Party’s political culture ‘unhealthy’
CHINA’S anti-corruption watchdog says the Communist Party’s political culture remains “unhealthy” and its governance weak even after five years of renewed efforts to fight the problem.
Wang Qishan, head of the Central Commission for Discipline Inspection, said the anti-graft inspections that began when President Xi Jinping took office five years ago routinely encountered the same problems.
“All of the issues discovered during the inspections reflect the weakening of Party leadership, shortcomings in Party building and insufficient efforts to strictly enforce Party discipline,” Wang wrote in the People’s Daily.
“Party concepts are faint, organization is lax and discipline flabby. The root is in the Party’s internal political life being not serious and unhealthy,” he said. Exposing problems shows the Party’s confidence in facing them, he added.

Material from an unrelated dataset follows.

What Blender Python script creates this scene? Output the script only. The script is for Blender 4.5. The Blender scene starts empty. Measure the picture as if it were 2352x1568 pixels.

“Putting out there the problems that objectively exist shows a high level of self-confidence and staunch focus, winning over the faith, trust and confidence of the people in the Party’s center,” he wrote, referring to the Party’s top leadership.
Wang said the fight against corruption would remain “a long process” and the biggest challenge for the Party’s long-term governance was a lack of effective supervision.
Stressing that trust cannot take the place of supervision, Wang said the Party aims to improve intra-Party supervision through inspections and exposing real problems. “The problems we are facing have been accumulated over a long period and therefore require a long period of time to solve,” he added.
Inspections will be further developed after the Party’s 19th National Congress later this year, Wang said. During the 12 rounds of inspections since the 18th National Congress in 2012, 277 Party organizations had been inspected, 16 provincial-level regions re-examined, and inspections of four institutions under the central authorities carried out.
The inspections also covered major state-owned enterprises, central financial institutions and major universities.
“Inspection is a political check-up, while re-examination is a political review that aims to extend and amplify deterrence,” Wang said.
Discipline inspection, as a “sword” of intra-Party supervision, is not a matter of expediency, but a systematic arrangement with a long-term vision, he said.